**Prompt**
Starting at the line that contains "134, 92))], 0.8)", copy each line through the end of the listing below. Include both ends and output nothing more.

:: Data section

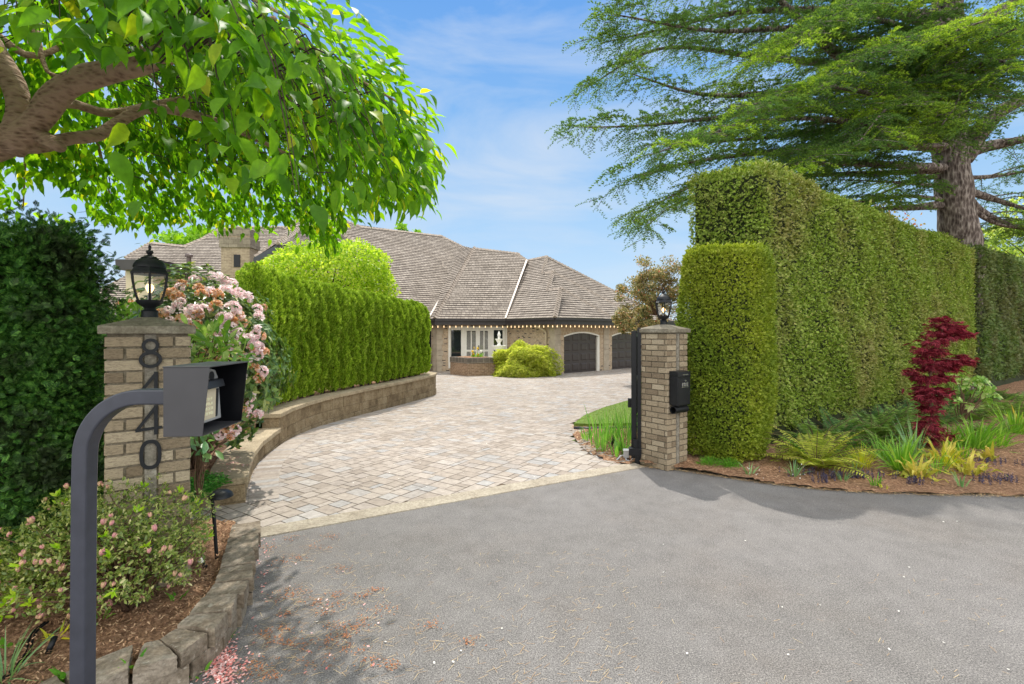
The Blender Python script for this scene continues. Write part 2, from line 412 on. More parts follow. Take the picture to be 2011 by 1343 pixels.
M['wallblock'] = m_rock('split_block', [(0.3, s2l(112, 96, 74)), (0.5, s2l(148, 130, 102)), (0.7, s2l(166, 150, 122))], False, 5, 0.9)
M['oldblock'] = m_rock('old_block', [(0.3, s2l(104, 92, 78)), (0.5, s2l(136, 124, 108)), (0.7, s2l(160, 149, 134))], True, 9, 0.22)
M['soil'] = m_soil()
M['grass'] = M_plain('turf', s2l(98, 122, 42), 0.9, 0.35, 12, 0.4)
M['pbrick'] = m_pillar_brick()
M['mortar'] = m_rock('mortar', [(0.3, s2l(104, 96, 82)), (0.7, s2l(142, 133, 116))], False, 14, 0.5)
M['pcap'] = m_rock('weathered_cap', [(0.3, s2l(98, 92, 80)), (0.55, s2l(128, 121, 106)), (0.75, s2l(160, 154, 140))], False, 6, 0.3)
M['strip'] = m_rock('concrete_strip', [(0.3, s2l(112, 106, 96)), (0.6, s2l(148, 142, 130)), (0.8, s2l(190, 186, 174))], False, 12, 0.7)
M['black'] = M_plain('black_metal', s2l(26, 27, 30), 0.42, 0.15, 18, 0.06, 0, 0.3)
M['lampblack'] = M_plain('lamp_black', s2l(27, 29, 33), 0.5, 0.2, 60, 0.12, 0, 0.3)
M['gateblack'] = M_plain('gate_black', s2l(17, 18, 22), 0.35, 0.25, 10, 0.05, 0, 0.35)
M['boxgrey'] = M_plain('charcoal_powder_coat', s2l(64, 63, 66), 0.45, 0.07, 14, 0.04, 0, 0.5)
M['postgrey'] = M_plain('post_charcoal', s2l(60, 62, 72), 0.38, 0.14, 16, 0.04, 0, 0.5)
M['silver'] = M_plain('silver_plastic', s2l(172, 172, 172), 0.35, 0.05, 20, 0.0, 0.2, 0.5)
M['beige'] = M_plain('beige_panel', s2l(206, 192, 164), 0.5, 0.05, 20, 0)
M['key'] = M_plain('pale_key', s2l(232, 226, 190), 0.4, 0.04, 20, 0)
M['darkplastic'] = M_plain('dark_plastic', s2l(46, 47, 52), 0.35, 0.08, 20, 0)
M['chrome'] = M_plain('chrome', s2l(205, 205, 208), 0.22, 0.04, 20, 0, 0.9)
M['white'] = M_plain('white_paint', s2l(232, 228, 218), 0.5, 0.05, 6, 0.05)
M['offwhite'] = M_plain('fountain_white', s2l(236, 234, 228), 0.6, 0.06, 12, 0.1)
M['beigepipe'] = M_plain('beige_downspout', s2l(196, 180, 154), 0.5, 0.05, 10, 0.05)
M['fascia'] = M_plain('dark_fascia', s2l(58, 54, 54), 0.5, 0.12, 4, 0.05)
M['soffit'] = M_plain('dark_soffit', s2l(78, 70, 64), 0.8, 0.1, 4, 0.05)
M['flash'] = M_plain('pale_flashing', s2l(196, 184, 172), 0.5, 0.06, 3, 0.05)
M['shingle'] = m_shingle()
M['hipcap'] = M_plain('hip_shake', s2l(150, 138, 126), 0.9, 0.3, 5, 0.3)
M['hbrick'] = M_brick('house_brick', s2l(190, 166, 138), s2l(164, 140, 115), s2l(196, 184, 164), 0.21, 0.07, 0.010, -0.1, s2l(78, 66, 60))
M['planterbrick'] = M_brick('planter_brick', s2l(152, 126, 102), s2l(126, 102, 82), s2l(166, 146, 124), 0.22, 0.075, 0.010, 0)
M['soldier'] = M_brick('soldier_brick', s2l(184, 162, 134), s2l(164, 141, 114), s2l(200, 186, 162), 0.22, 0.9, 0.012, 0)
M['chimbrick'] = M_brick('chimney_brick', s2l(166, 148, 126), s2l(140, 124, 104), s2l(168, 154, 134), 0.22, 0.075, 0.009, 0)
M['quoin'] = M_plain('quoin_stone', s2l(176, 163, 144), 0.85, 0.18, 3, 0.4)
M['collar'] = M_brick('collar_stone', s2l(146, 136, 120), s2l(120, 111, 97), s2l(110, 100, 86), 0.45, 0.25, 0.012, 0)
M['darkstone'] = M_brick('coping_stone', s2l(110, 102, 92), s2l(92, 86, 78), s2l(146, 136, 122), 0.3, 0.3, 0.012, 0)
M['garage'] = M_plain('garage_brown', s2l(66, 58, 55), 0.42, 0.08, 5, 0.03)
M['winglass'] = M_plain('dark_window_glass', s2l(38, 44, 46), 0.04, 0.1, 2, 0, 0, 1.0)
M['glass'] = m_glass('lamp_glass', 0.03, (0.97, 0.97, 0.96, 1), 0.32)
M['bulb'] = M_plain('lit_bulb', s2l(255, 230, 190), 0.4, 0.0, 5, 0, 0, 0.4, ((1.0, 0.62, 0.26, 1), 2.6))
M['bulbhot'] = M_plain('lit_string_bulb', s2l(255, 226, 180), 0.4, 0.0, 5, 0, 0, 0.4, ((1.0, 0.66, 0.34, 1), 1.0))
M['brownpipe'] = M_plain('brown_pipe', s2l(92, 78, 74), 0.5, 0.1, 8, 0.05)
M['barkcherry'] = m_bark('cherry_bark', [(0.3, s2l(62, 46, 38)), (0.5, s2l(128, 102, 84)), (0.8, s2l(176, 148, 126))], (5, 5, 14), 0.9, 4.0)
M['barkcedar'] = m_bark('cedar_bark', [(0.32, s2l(22, 19, 18)), (0.55, s2l(64, 55, 51)), (0.8, s2l(106, 95, 89)), (1.0, s2l(152, 142, 134))], (5, 5, 1.6), 1.0, 3.4)
M['twig'] = M_plain('twig', s2l(104, 80, 62), 0.9, 0.3, 20, 0.2)
M['darktwig'] = M_plain('dark_twig', s2l(62, 48, 40), 0.9, 0.3, 20, 0.2)
M['cherry'] = M_leaf('cherry_leaf', [(0.0, s2l(50, 92, 22)), (0.5, s2l(76, 122, 28)), (0.93, s2l(104, 146, 36)), (1.0, s2l(150, 158, 50))], 0.55, (3.2, 2.7, 0.6, 1), 0.5, 0.18)
M['cedarlitnew'] = M_leaf('cedar_sunlit_new_growth', [(0.0, s2l(104, 138, 48)), (0.5, s2l(142, 174, 62)), (1.0, s2l(190, 208, 92))], 0.42, (1.6, 1.6, 0.7, 1), 0.6, 0.2)  # mostly sunlight put into the needle colour, partly yellow-green young growth
M['cedar'] = M_leaf('cedar_needles', [(0.0, s2l(66, 96, 48)), (0.5, s2l(100, 130, 58)), (1.0, s2l(152, 174, 80))], 0.5, (1.9, 1.9, 0.7, 1), 0.6, 0.2, [(0.0, s2l(60, 90, 58)), (1.0, s2l(104, 134, 80))], 0.5, (0.38, 0.52))
M['hedge'] = M_leaf('clipped_cypress', [(0.0, s2l(92, 114, 36)), (0.5, s2l(130, 154, 54)), (0.93, s2l(166, 184, 84)), (1.0, s2l(192, 176, 116))], 0.25, None, 0.6, 0.25,
    [(0.0, s2l(112, 116, 58)), (0.6, s2l(156, 158, 88)), (1.0, s2l(180, 162, 116))], 0.8, (0.46, 0.7))
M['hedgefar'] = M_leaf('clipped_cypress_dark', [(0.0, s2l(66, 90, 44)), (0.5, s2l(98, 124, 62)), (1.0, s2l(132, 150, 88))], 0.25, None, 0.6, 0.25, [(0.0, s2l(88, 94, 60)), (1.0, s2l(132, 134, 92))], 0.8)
M['topiary'] = M_leaf('clipped_topiary', [(0.0, s2l(102, 120, 24)), (0.5, s2l(144, 158, 36)), (1.0, s2l(186, 188, 84))], 0.3, None, 0.6, 0.25, [(0.0, s2l(90, 116, 30)), (1.0, s2l(146, 164, 58))], 0.9)
M['core'] = M_plain('hedge_core', s2l(44, 52, 24), 0.95, 0.4, 25, 0.3)
M['yew'] = M_leaf('dark_yew', [(0.0, s2l(40, 76, 30)), (0.5, s2l(64, 112, 44)), (1.0, s2l(110, 158, 68))], 0.25, None, 0.55, 0.25, [(0.0, s2l(28, 46, 26)), (1.0, s2l(76, 94, 58))], 3.2, (0.45, 0.6))
M['arbor'] = M_leaf('arborvitae_leaf', [(0.0, s2l(88, 120, 28)), (0.5, s2l(132, 162, 44)), (1.0, s2l(182, 200, 78))], 0.35, None, 0.55, 0.2, tscale=1.5)
M['rhodo'] = M_leaf('rhododendron_leaf', [(0.0, s2l(66, 94, 44)), (0.5, s2l(96, 128, 62)), (0.85, s2l(132, 158, 86)), (1.0, s2l(176, 172, 100))], 0.25, None, 0.3, 0.5)
M['brightleaf'] = M_leaf('bright_shrub_leaf', [(0.0, s2l(96, 140, 50)), (0.6, s2l(140, 178, 72)), (1.0, s2l(206, 214, 150))], 0.35, None, 0.35, 0.5)
M['petal'] = M_leaf('pink_petal', [(0.0, s2l(246, 212, 218)), (0.3, s2l(251, 234, 236)), (0.8, s2l(253, 246, 245)), (1.0, s2l(254, 252, 250))], 0.5, (1.25, 1.2, 1.2, 1), 0.5, 0.3)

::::

**Output of the task**
M['hedgefar'] = M_leaf('clipped_cypress_dark', [(0.0, s2l(66, 90, 44)), (0.5, s2l(98, 124, 62)), (1.0, s2l(132, 150, 88))], 0.25, None, 0.6, 0.25, [(0.0, s2l(88, 94, 60)), (1.0, s2l(132, 134, 92))], 0.8)
M['topiary'] = M_leaf('clipped_topiary', [(0.0, s2l(102, 120, 24)), (0.5, s2l(144, 158, 36)), (1.0, s2l(186, 188, 84))], 0.3, None, 0.6, 0.25, [(0.0, s2l(90, 116, 30)), (1.0, s2l(146, 164, 58))], 0.9)
M['core'] = M_plain('hedge_core', s2l(44, 52, 24), 0.95, 0.4, 25, 0.3)
M['yew'] = M_leaf('dark_yew', [(0.0, s2l(40, 76, 30)), (0.5, s2l(64, 112, 44)), (1.0, s2l(110, 158, 68))], 0.25, None, 0.55, 0.25, [(0.0, s2l(28, 46, 26)), (1.0, s2l(76, 94, 58))], 3.2, (0.45, 0.6))
M['arbor'] = M_leaf('arborvitae_leaf', [(0.0, s2l(88, 120, 28)), (0.5, s2l(132, 162, 44)), (1.0, s2l(182, 200, 78))], 0.35, None, 0.55, 0.2, tscale=1.5)
M['rhodo'] = M_leaf('rhododendron_leaf', [(0.0, s2l(66, 94, 44)), (0.5, s2l(96, 128, 62)), (0.85, s2l(132, 158, 86)), (1.0, s2l(176, 172, 100))], 0.25, None, 0.3, 0.5)
M['brightleaf'] = M_leaf('bright_shrub_leaf', [(0.0, s2l(96, 140, 50)), (0.6, s2l(140, 178, 72)), (1.0, s2l(206, 214, 150))], 0.35, None, 0.35, 0.5)
M['petal'] = M_leaf('pink_petal', [(0.0, s2l(246, 212, 218)), (0.3, s2l(251, 234, 236)), (0.8, s2l(253, 246, 245)), (1.0, s2l(254, 252, 250))], 0.5, (1.25, 1.2, 1.2, 1), 0.5, 0.3)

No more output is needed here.